つけジットな日々
みなさん、こんにちは。丸岡城の麓、お天守前公園の片隅で週末だけおでんを売ってるおでんのだんなです。
今日は最近お天守前公園をざわつかせている「つけジット」というチケットがなんだか色々と面白い変化を起こしそうだなーというお話をしようと思います。
つけジットって?
「つけジット」、これは大人が先払いしてくれたおでんチケットのこと。一枚300円で、子供たちはチケットを使って自由に好きなおでん3品を食べることができるんです。手ぶらで公園に来た子供たちも、おでんで小腹を満たしてまた遊びに戻る。そんな日常がお天守前公園に生まれ始めています。
最近、僕が想像していなかった事が公園で起き始めました。おでん屋台のテントの中で子供達が宿題をしているんです。
東大に合格した人は家のリビングで勉強していたなんて話を聞いたことがありますが、適度に騒がしい方が勉強が捗るのでしょうか。将来東大に入った時に、おでん屋で勉強していたエピソードを話して欲しいなーと考えながら、だんなはなるべく音を立てないようにビールを飲んでいるのでした。
ほかにも大人と子供が一緒にモルックをしていたり、何気ない日常の中で自然と大人と子供が関わる空間が生まれているのです。
毎週来てくれる常連の子供たちもいて、来ない時が珍しいくらい。燻製を目当てに来る渋い中学生もいれば、我が家の子供と一緒に遊んでくれる子も。これがまた子育て世代としてはありがたくて、嬉しい限りです。
何より嬉しいのは、子供たちがテストが終わったことや部活の大会があったことを報告してくれること。小さなおでん屋台がただの食べ物を売る場所ではなく、地域の人々が繋がる場所になってきました。
「つけジット」の役割
大人も子供が関わり辛くなったなーと最近特に感じています。
実際に僕も近所で知っているのは自分の子供の友達くらいで、その他の子供と知り会うきっかけなんて全くありませんでした。

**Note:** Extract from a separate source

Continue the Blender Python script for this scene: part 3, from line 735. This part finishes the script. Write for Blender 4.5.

実際に新しく子供達と知り合う機会が増えてきた今は、おでん屋のオヤジとしての距離感を模索しています。近すぎず遠すぎす、遠くからおでんのように暖かく見守っていきたいなと考えるのです。
子供達にとっても大人との上手な間合いみたいなものを図る経験を沢山して欲しいのです。人との関わりは人生に一生ついて回るもの。子供の時にしか体験できない大人との距離感を沢山感じて欲しいのです。その経験を磨く事はその後の人生で武器になると僕は信じています。悪い大人もいるのです。なんとなく察知する能力を養う為にも多くの人に関わるのはとても大事なこと。

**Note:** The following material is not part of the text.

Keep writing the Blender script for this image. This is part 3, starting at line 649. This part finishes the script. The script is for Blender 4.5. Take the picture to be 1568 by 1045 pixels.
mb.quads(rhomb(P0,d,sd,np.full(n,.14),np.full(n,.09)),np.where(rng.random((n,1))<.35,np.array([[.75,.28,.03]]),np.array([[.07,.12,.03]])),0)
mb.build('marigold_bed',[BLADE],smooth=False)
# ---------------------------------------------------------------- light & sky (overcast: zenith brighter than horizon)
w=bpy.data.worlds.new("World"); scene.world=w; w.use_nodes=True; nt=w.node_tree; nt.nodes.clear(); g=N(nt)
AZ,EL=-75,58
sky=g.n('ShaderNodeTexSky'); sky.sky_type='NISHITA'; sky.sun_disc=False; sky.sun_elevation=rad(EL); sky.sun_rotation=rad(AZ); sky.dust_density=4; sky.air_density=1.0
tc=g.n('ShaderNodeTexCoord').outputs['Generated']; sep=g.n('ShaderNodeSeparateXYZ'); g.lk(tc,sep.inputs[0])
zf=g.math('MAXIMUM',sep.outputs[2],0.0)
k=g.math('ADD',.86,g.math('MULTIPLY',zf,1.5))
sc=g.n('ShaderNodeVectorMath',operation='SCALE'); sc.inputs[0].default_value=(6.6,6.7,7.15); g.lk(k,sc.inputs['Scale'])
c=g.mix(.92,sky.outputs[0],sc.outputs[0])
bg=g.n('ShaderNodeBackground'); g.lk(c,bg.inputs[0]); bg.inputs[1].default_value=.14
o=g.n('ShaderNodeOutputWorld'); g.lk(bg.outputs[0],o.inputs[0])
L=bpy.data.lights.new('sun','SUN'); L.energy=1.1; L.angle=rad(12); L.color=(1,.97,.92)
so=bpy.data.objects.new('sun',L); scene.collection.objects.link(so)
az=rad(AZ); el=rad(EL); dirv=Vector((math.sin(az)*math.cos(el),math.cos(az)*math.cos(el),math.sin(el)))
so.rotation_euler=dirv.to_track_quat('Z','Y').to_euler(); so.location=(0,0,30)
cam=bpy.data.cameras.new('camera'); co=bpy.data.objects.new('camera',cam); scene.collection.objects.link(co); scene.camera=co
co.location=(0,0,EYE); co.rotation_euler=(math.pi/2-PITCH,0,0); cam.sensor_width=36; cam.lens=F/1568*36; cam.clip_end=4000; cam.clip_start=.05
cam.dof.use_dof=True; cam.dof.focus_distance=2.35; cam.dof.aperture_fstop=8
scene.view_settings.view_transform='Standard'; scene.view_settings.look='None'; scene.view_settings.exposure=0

つけジットはただのおでんが食べられるチケットです。おでんもただのきっかけです。大人が子供にチケットを「つけて」くれる、その一つ一つの行動が大人の方もまちの事を自分ゴトとして考えるきっかけにして欲しいと願っています。
僕が考えるつけジットの楽しみ方は、お天守前公園で遊ぶ子供たちが今日もおでん食べてるかなーってまちの営みを想像することかなと思ってます。
まちのエンジンを回す着火剤がつけジットです。まちを回し続ける燃料はそこに住む人達なのです。グルグルと回り続けるまちでありたいとだんなは今日も考えて公園でビールを飲むのでした。